We first heard rumors of Microsoft's so-called Nano Server in March, when a leaked slide deck suggested that Redmond was working on a version of its server OS that included only the core components and none of the fluff.

Microsoft confirmed those plans on Wednesday, describing Nano Server as "a purpose-built operating system designed to run born-in-the-cloud applications and containers."

This bare-bones OS includes nothing save what is required to get a system up and running. Much like Windows Server's Server Core installation option, it's designed to run headless, so it includes no GUI stack, local logon, or Remote Desktop support. All management is handled via Windows Management Instrumentation (WMI), PowerShell, and Visual Studio integration, including remote debugging support.

Nano Server isn't just a renamed Server Core, though. It's actually even smaller than that, and is missing several components that are available in Server Core by default. What components it does have, though, will be API-compatible with its grown-up Windows Server cousin. Think of it instead as Microsoft's answer to tiny, cloud-centric Linux distros like CoreOS, Red Hat Atomic Host, and Snappy Ubuntu Core.

Such "micro-OS" designs offer several advantages. Microsoft says the disk image footprint for Nano Server is 93 per cent smaller than for Windows Server. Because it omits so many Windows Server components, it's subject to 92 per cent fewer critical security bulletins out of the box. And admins find they have to reboot the system 80 per cent less often.

"It is designed for fewer patch and update events, faster restarts, better resource utilization and tighter security," the Nano Server team explained in a blog post.

Redmond says it is also working with tool vendors – Chef was named – to make sure Nano Server integrates well in DevOps environments and with continuous deployment workflows.

Going Hyper over containers

But another role for Nano Server, Microsoft said, will be as a host for applications and micro-services running in Windows Containers.

Redmond first started talking up containerization – which has become the tech du jour in the Linux world – in October 2014, when it announced it had partnered with Linux container maven Docker to bring similar capabilities to the next version of Windows Server.

On Wednesday it expanded upon those plans with a new kind of Windows containers called Hyper-V containers. Unlike standard Windows Server Containers, Hyper-V containers run on Microsoft's virtualization hypervisor, ensuring that code running in one container is completely isolated and has no chance of affecting other containers or the host OS.

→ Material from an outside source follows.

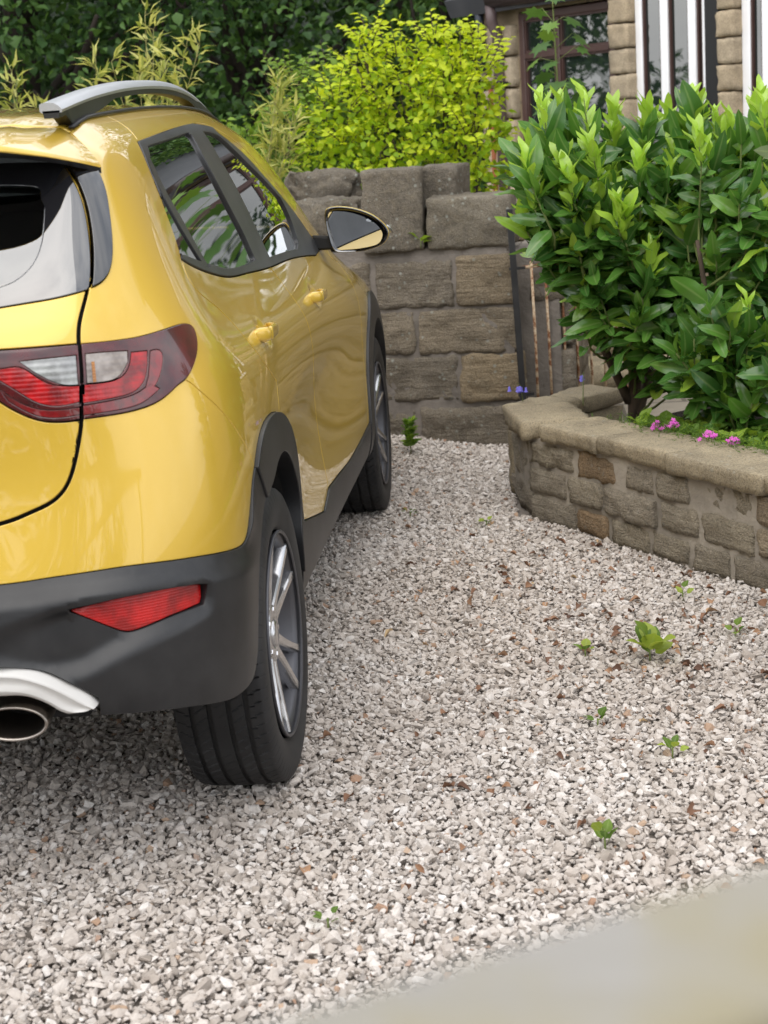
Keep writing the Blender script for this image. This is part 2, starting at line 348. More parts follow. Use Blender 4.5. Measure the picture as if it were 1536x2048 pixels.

That design will likely incur a slight performance hit, but it also makes Hyper-V Containers useful for multi-tenant environments or where running untrusted code is a requirement. Server Containers, on the other hand, need no hypervisor, so they spin up faster and they can use memory more efficiently, allowing for greater container density.

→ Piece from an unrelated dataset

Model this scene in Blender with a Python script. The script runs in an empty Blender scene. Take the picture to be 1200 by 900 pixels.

Microsoft's architecture for Windows containers, including Hyper-V Containers

Microsoft is going wide with containers, adding Hyper-V containers to its original architecture diagram

Which style of container you use is entirely up to you. Both kinds will be manageable via the same Docker-compatible tools.

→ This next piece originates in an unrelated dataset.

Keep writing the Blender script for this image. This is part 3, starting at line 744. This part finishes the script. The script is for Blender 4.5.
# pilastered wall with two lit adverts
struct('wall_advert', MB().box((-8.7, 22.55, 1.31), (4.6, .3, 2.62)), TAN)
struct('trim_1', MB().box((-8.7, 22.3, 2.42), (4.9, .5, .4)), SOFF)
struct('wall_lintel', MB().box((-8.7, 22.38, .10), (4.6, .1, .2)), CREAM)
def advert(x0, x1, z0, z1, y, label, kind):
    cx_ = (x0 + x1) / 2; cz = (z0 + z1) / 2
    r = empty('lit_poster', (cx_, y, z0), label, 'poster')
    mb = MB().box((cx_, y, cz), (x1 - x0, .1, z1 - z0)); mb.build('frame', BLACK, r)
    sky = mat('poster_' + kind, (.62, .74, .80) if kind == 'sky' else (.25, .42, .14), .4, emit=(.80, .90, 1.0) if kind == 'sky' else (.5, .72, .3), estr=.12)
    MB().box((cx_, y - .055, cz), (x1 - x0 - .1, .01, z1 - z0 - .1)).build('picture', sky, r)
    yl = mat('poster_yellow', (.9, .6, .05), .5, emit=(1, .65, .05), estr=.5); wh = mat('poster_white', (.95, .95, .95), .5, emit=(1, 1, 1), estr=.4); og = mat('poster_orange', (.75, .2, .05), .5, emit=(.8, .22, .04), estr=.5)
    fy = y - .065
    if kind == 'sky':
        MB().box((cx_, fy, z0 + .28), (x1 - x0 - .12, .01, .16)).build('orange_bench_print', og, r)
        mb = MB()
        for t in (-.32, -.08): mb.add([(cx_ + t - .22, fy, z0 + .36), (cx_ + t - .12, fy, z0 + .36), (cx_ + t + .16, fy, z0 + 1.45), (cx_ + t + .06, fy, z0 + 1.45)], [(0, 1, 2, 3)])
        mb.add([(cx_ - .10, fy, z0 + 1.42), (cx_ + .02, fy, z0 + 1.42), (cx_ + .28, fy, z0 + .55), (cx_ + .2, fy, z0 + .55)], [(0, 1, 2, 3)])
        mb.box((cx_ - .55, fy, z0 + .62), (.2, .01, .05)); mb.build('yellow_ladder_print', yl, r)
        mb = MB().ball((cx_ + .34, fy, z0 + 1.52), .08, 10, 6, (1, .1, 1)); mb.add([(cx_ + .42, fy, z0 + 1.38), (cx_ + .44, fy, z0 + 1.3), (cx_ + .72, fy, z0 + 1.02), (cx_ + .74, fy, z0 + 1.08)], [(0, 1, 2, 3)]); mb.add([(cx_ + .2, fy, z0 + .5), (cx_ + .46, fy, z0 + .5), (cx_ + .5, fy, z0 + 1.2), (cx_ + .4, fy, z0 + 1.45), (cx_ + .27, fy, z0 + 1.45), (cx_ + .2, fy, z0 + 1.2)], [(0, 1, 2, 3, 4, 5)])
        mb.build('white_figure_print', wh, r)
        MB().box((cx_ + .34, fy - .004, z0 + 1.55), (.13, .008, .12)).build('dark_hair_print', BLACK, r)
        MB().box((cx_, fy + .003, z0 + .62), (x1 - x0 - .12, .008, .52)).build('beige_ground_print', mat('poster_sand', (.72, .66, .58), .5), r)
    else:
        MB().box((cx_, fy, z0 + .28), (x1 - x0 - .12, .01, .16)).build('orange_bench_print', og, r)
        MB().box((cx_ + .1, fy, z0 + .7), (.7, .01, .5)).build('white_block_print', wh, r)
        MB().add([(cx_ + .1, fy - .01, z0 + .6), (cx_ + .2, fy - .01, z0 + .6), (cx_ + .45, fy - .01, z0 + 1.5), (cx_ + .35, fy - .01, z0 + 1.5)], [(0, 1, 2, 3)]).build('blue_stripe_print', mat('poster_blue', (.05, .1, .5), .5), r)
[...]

"A developer can create a container image using a Windows Server Container and deploy it as a Hyper-V Container or vice-verse without any changes other than specifying the appropriate runtime flag," a Microsoft spokesperson explained to The Reg via email.

As for when we'll be able to get our hands on this stuff, that's not clear. Redmond has said that the next version of Windows Server won't reach general availability until 2016, but it's possible we could get our first look hands-on look at Windows Server Containers as early as May, when the next Technical Preview of the server OS is expected to arrive.

Unfortunately, there was no word on when previews of Nano Server or Hyper-V Containers might be available. But you can bet that Microsoft will have lots more to share about both at its annual Build conference, due to take place in San Francisco from April 29 through May 1. ®


Microsoft got in touch to say that Nano Server will be available in preview when the next Windows Server Technical Preview arrives in May. For Hyper-V Containers, on the other hand, we'll have to wait until later in the year.